Bazı filmler vardır, üzerinden on yıllar geçse de taze kalmayı, izleyiciyi o ilk günkü heyecanla içine çekmeyi başarır. David Lean’in 1946 İngiltere yapımı "Büyük Umutlar" (Great Expectations) filmi, benim için tam olarak böyle bir eser. Defalarca izlememe rağmen her seferinde aynı siyah-beyaz büyünün içinde kaybolduğumu hissederim. Birçok kez sinemaya uyarlanan bu kült eser, bana göre halen listenin en başında, rakipsiz bir zirvede duruyor.
Filmin en büyük gücü, yönetmen David Lean ve görüntü yönetmeni Guy Green’in yarattığı görsel dilde saklı. Renkli sinemanın imkanlarına rağmen siyah-beyazın tercih edilmiş olması (veya o dönem için bir zorunluluk olsa bile bu denli ustaca kullanılması), filme adeta bir illüzyon havası katıyor. Viktorya Dönemi’nin sisli bataklıkları, Miss Havisham’ın zamanın durduğu o tozlu malikanesi ve Londra’nın kaotik sokakları, siyah-beyazın kontrastıyla belleğimize kazınıyor.
Film, mütevazı bir öksüz çocuk olan Pip’in, esrarengiz bir hayırseverin (haminin) yardımıyla bir "beyefendiye" dönüşme serüvenini anlatır. John Mills, Valerie Hobson ve sinema dünyasına yeni adım atan genç Alec Guinness gibi dev isimlerin oyunculukları, hikâyenin insani derinliğini mükemmel yansıtır. Jean Simmons’un canlandırdığı genç Estella karakteri ise soğukluğu ve güzelliğiyle hikâyenin duygusal kırılma noktasını oluşturur.

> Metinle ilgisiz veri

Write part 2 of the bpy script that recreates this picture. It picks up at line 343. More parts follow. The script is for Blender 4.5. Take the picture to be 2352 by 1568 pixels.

Tabii ki bu başarının temelinde, Viktorya Dönemi İngiltere’sinin en güçlü kalemi Charles Dickens (1812-1870) yatıyor. Dickens’ın hayatı, aslında yazdığı romanların bir yansıması gibidir. Henüz on iki yaşındayken ailesinin borçları nedeniyle bir fabrikada çalışmak zorunda kalması, onun en büyük öğretmeni olmuştur. İşçi sınıfının sefaletini, çocuk işçilerin dramını ve toplumsal sınıflar arasındaki uçurumu bizzat deneyimlemiş; bu gözlemlerini cerrahi bir titizlikle eserlerine taşımıştır.
Büyük Umutlar, sadece bir başarı hikayesi değil; sınıfsal hırsların, pişmanlıkların ve nihayetinde özüne dönmenin hikayesidir. Eğer sinemada gerçek bir atmosfer ve derinlik arıyorsanız, David Lean’in bu siyah-beyaz şaheserine bir kez daha şans verin. Göreceksiniz ki, sinemanın yarattığı o illüzyon hala ilk günkü kadar parlak.
Sonuç olarak hem kitabını hemde siyah beyaz olarak 1946 yapımı bu görkemli filmi izlemini öneririm.
İnanın pişman olmayacaksınız.
Hele TV’lerde ağalı, konaklı, mafyalı, vurdulu kırdılı, uydurulmuş sözüm ona tarihi saçma sapan dizi ve filmleri izlemenizden çok daha değerlidir.